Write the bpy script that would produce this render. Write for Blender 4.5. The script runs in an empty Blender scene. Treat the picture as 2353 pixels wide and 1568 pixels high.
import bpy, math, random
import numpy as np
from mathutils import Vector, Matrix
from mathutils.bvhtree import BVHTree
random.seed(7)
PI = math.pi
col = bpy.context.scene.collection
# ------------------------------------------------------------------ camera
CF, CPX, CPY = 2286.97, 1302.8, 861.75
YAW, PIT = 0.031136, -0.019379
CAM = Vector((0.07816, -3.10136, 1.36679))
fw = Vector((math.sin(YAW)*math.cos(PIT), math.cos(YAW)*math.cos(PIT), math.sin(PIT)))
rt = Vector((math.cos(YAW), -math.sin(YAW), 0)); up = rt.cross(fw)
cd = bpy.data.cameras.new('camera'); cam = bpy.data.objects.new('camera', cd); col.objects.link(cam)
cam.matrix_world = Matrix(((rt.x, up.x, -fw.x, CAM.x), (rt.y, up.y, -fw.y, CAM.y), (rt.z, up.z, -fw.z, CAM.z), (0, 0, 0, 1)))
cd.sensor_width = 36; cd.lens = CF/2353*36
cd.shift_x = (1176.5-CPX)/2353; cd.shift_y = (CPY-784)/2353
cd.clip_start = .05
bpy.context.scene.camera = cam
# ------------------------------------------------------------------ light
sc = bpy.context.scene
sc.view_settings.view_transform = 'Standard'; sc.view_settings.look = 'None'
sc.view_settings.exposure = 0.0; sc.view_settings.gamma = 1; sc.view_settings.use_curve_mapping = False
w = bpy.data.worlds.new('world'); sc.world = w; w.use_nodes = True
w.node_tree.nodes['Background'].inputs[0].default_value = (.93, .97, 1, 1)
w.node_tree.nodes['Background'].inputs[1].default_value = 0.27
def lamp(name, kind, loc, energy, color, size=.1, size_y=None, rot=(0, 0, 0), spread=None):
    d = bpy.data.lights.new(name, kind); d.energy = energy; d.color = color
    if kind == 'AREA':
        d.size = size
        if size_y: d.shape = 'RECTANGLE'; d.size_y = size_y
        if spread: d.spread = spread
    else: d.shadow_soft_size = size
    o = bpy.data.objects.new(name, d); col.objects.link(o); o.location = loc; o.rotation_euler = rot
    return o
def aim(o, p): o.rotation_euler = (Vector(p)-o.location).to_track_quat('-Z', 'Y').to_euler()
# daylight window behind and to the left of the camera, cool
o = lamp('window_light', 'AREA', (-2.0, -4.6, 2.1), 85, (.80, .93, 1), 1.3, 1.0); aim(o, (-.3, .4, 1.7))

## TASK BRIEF
Copy, from the material above, each line in which the string "scene" occurs.

## EXERCISE RESULT
Write the bpy script that would produce this render. Write for Blender 4.5. The script runs in an empty Blender scene. Treat the picture as 2353 pixels wide and 1568 pixels high.
col = bpy.context.scene.collection
bpy.context.scene.camera = cam
sc = bpy.context.scene